Binary Options - Ranges

Once you have been trading binary options for a while you may become bored with the standard options and look for something a little more challenging. Range trading is one way of livening up the trade, it is also known as boundary trading and involves more than just setting a trade in motion and waiting for the trade to expire. Experts who study assets state that the majority of assets will move within a relatively narrow field up and down from their average price. This information can be used to create arrange at which you believe your asset will trade within.

In effect you will need to calculate how far your asset is likely to move up and down in price within a given time period. The closer you can get your range, or boundaries to the current price the higher the risk will be and the bigger the payout. You can also choose to state that the asset will move out of a range as defined by the broker.

For example; you decide to trade in USD/EUR. The rate is currently 1.19 and the broker defined range is .99 to 1.28. Your research suggests that the rate should reach as high as 1.34; in this case you would place an out of range trade. Providing the rate moves to 1.29 or above then you have predicted correctly and you will be in the money! The percentage payout will have been defined before you committed to the trade.

Not only have you needed more skill and knowledge to make this trade you will also have the satisfaction of knowing you got it right, at worst you already know what you would lose on the trade.

Of course, this is a tricky field to navigate. If the experts are correct and the asset usually stays within a given range the odds are already stacked against you. You should not be too hasty to jump in with an out of range trade. Ideally you should see two points of resistance; this will make it very likely that the asset will trade outside of its normal fashion. Providing you have picked the right direction for the price movement you will then stand a good chance of receiving a return on your investment.

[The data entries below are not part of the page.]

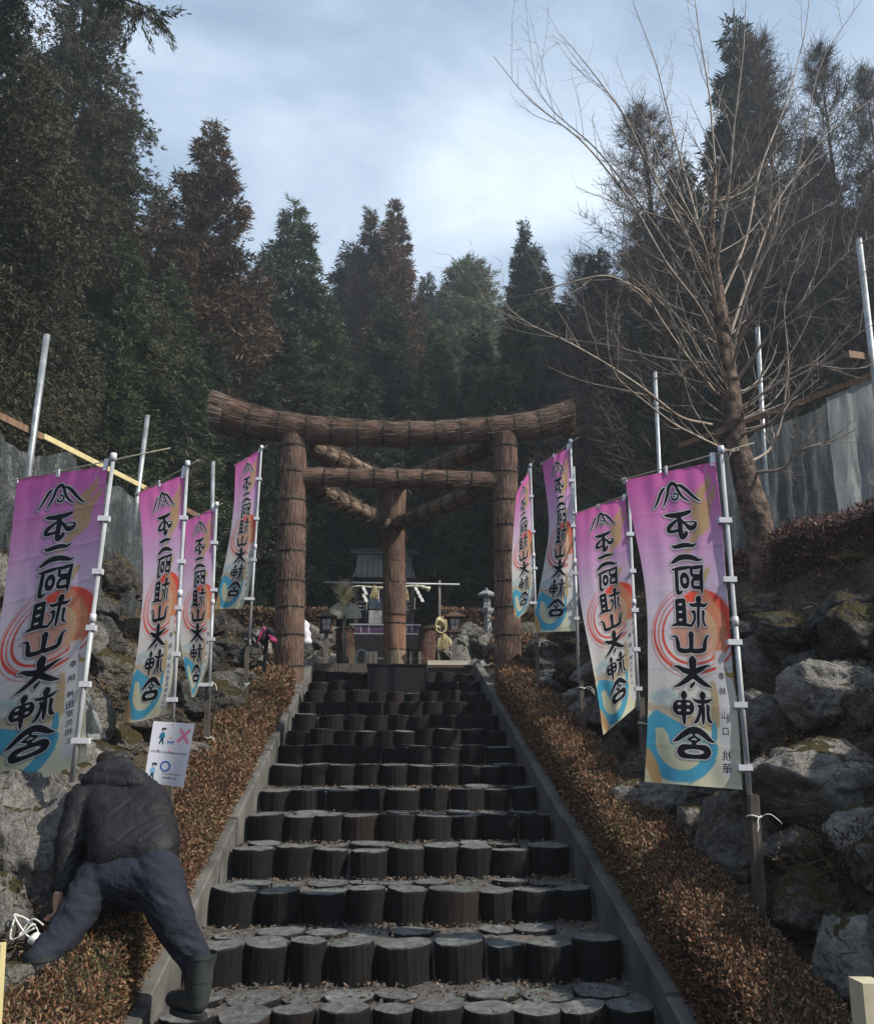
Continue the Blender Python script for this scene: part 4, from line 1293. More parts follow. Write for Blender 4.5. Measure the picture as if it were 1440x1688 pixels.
def banner(label, right, left, Yp, Yl, mat, pole, bar, seed, wob=.03, tex=1, clips=5, mid=None, yy=None):
    """right / left: the cloth's two long edges in the photograph; Yp the pole's distance, Yl the free edge's"""
    nv, nu = 90, 34
    rx, ry = edge(right, nv); lx, ly = edge(left, nv)
    V = []; UV = []
    rg = random.Random(seed)
    ph = rg.uniform(0, 9)
    mx_ = None
    if mid: mx_, my_ = edge(mid, nv)
    for j in range(nv):
        v = j / (nv - 1)
        for i in range(nu):
            u = i / (nu - 1)          # 0 left .. 1 right
            if mid is None:
                x = lx[j] * (1 - u) + rx[j] * u; y = ly[j] * (1 - u) + ry[j] * u
            else:
                w0, w1, w2 = (1 - u) ** 2, 2 * u * (1 - u), u * u
                x = lx[j] * w0 + mx_[j] * w1 + rx[j] * w2; y = ly[j] * w0 + my_[j] * w1 + ry[j] * w2
            Yd = Yl * (1 - u) + Yp * u
            fr = math.sin(PI * u) ** .8
            wv = wob * fr * (math.sin(v * 5.2 + u * 3.0 + ph) + .6 * math.sin(u * 7 - v * 3 + ph * 2)) * (.15 + v)
            wv += .010 * fr * mnoise.noise(Vector((u * 5, v * 11 + ph, seed)))
            wv += .006 * math.sin(u * 26 + v * 4) * fr * (1 - v) ** 2
            V.append(at(x, y, Yd + wv)); UV.append((u, 1 - v))
    idx = np.arange(nv - 1)[:, None] * nu + np.arange(nu - 1)[None]
    F = np.stack([idx, idx + nu, idx + nu + 1, idx + 1], -1).reshape(-1, 4)
    UV = np.array(UV)[F.ravel()]
    ptop, pbot = at(*pole[0], Yp), at(*pole[1], Yp)
    b = empty('banner', tuple(pbot)); tag(b, label, 'banner')
    link('cloth', np_mesh('cloth', V, [(F, UV, 0)], mat, True), b)
    # pole: thick lower tube, collar, thin upper tube
    k = pbot.lerp(ptop, .48)
    rr_ = .0145
    tube_obj('pole', [pbot, k, k + (ptop - k) * .001, ptop], [rr_, rr_, rr_ * .82, rr_ * .8], M['alu'], b, 12)
    tube_obj('pole_collar', [k - (ptop - pbot) * .012, k + (ptop - pbot) * .014], [rr_ * 1.35, rr_ * 1.25], M['plastic_white'], b, 12)
    tube_obj('pole_cap', [ptop - Vector((0, 0, .02)), ptop + Vector((0, 0, .025))], [rr_ * 1.3, rr_ * 1.25], M['plastic_white'], b, 12)
    (lu, lv), (ru, rv) = bar
    # crossbar through the pole head
    c0 = at(lu, lv, Yl); pr_ = ptop - Vector((0, 0, .01))
    c1 = pr_ + (pr_ - c0).normalized() * (at(ru, rv, Yp) - pr_).length
    tube_obj('crossbar', [c0, pr_ + Vector((0, .016, 0)), c1 + Vector((0, .016, 0))], [.0042] * 3, M['bar'], b, 8)
    # hanging tabs along the top edge
    for u in (.02, .48, .97):
        i = int(u * (nu - 1)); pt = V[i]
        f_ = (pt - c0).dot((pr_ - c0).normalized()); onb = c0 + (pr_ - c0).normalized() * f_
        m = MB(); m.beam(pt - Vector((0, 0, .025)), onb + Vector((0, 0, .008)), .028, .010); m.build('tab', M['plastic_white'], b)
    # clips round the pole
    for i in range(clips):
        v = .18 + .76 * i / max(1, clips - 1)
        pt = V[int(v * (nv - 1)) * nu + nu - 1]
        f_ = min(1, max(0, (pt.z - pbot.z) / (ptop.z - pbot.z))); q = pbot.lerp(ptop, f_)
        dr = (pt - q); dr.z = 0
        rz = math.atan2(dr.y, dr.x) if dr.length > .005 else PI
        m = MB(); m.box(q + dr * .45, (max(.05, dr.length + .045), .036, .030), Matrix.Rotation(rz, 3, 'Z')); m.build('clip', M['plastic_white'], b)
    return b, pbot, ptop

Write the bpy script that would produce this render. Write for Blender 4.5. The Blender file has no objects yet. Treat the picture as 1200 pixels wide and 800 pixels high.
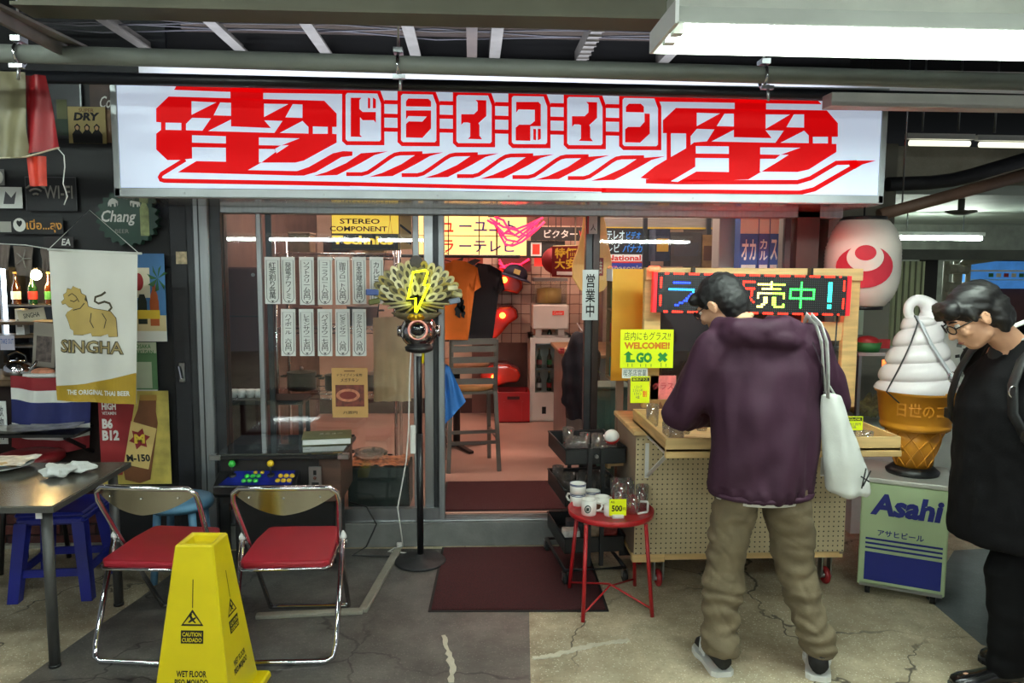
import bpy, bmesh, math, random
from math import sin, cos, pi, radians, sqrt, atan2
from mathutils import Vector, Matrix, Euler, noise
random.seed(7)
scene = bpy.context.scene
COL = scene.collection
V = Vector

# ------------------------------------------------------------------ camera
CAM_H, FPX = 1.70, 900.0
CAM_R = (Matrix.Rotation(radians(-3.0), 3, 'Z') @ Matrix.Rotation(radians(90 - 5.7), 3, 'X') @ Matrix.Rotation(radians(0.3), 3, 'Z'))
cam_data = bpy.data.cameras.new('camera')
cam_data.sensor_width = 36.0
cam_data.lens = 36.0 * FPX / 1200.0
cam_data.clip_start = 0.05
cam = bpy.data.objects.new('camera', cam_data)
cam.matrix_world = Matrix.Translation((0, 0, CAM_H)) @ CAM_R.to_4x4()
COL.objects.link(cam)
scene.camera = cam

# ------------------------------------------------------------------ world, exposure
world = bpy.data.worlds.new('arcade_night')
scene.world = world
world.use_nodes = True
world.node_tree.nodes['Background'].inputs[0].default_value = (0.85, 0.93, 1.0, 1)
world.node_tree.nodes['Background'].inputs[1].default_value = 0.2
scene.view_settings.view_transform = 'Standard'
scene.view_settings.look = 'None'
scene.view_settings.gamma = 1.0
scene.view_settings.use_curve_mapping = False
scene.view_settings.exposure = 0.2
scene.cycles.transparent_max_bounces = 24
LAMP_ALLEY = 75.0      # tube emission of the fluorescent fixtures in the alley
LAMP_OPP = 65.0       # tubes of the row on the opposite side of the alley
LAMP_FAR = 110.0        # tubes in the passage at the right
LAMP_SHOP = 140.0      # warm tubes under the shop ceiling
LAMP_BAR = 220.0       # bulbs in the bar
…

It is very easy to get carried away and see one area of resistance and assume the price will move out of range; however this may not be enough by itself as there are always other factors involved in price movements. This is especially true when you are dealing with currencies which can be influenced dramatically by government intervention.

The best approach to this type of trading is to monitor the range and the resistance which may affect this range and then compare these figures and information with historical trends. Some currencies have a history of big fluctuations and you may be able to use this to your advantage. Equally a price movement may simply be a corrective measure or a reaction to a bullish market. You need to be certain that a previous trend happened for the same reasons as the current resistance; this will make it much more likely that the trend will repeat and you will be able to get a good return on your trade. This approach will also help you to calculate the timeframe you should apply to your trade, you then need to simply calculate how much you wish to invest.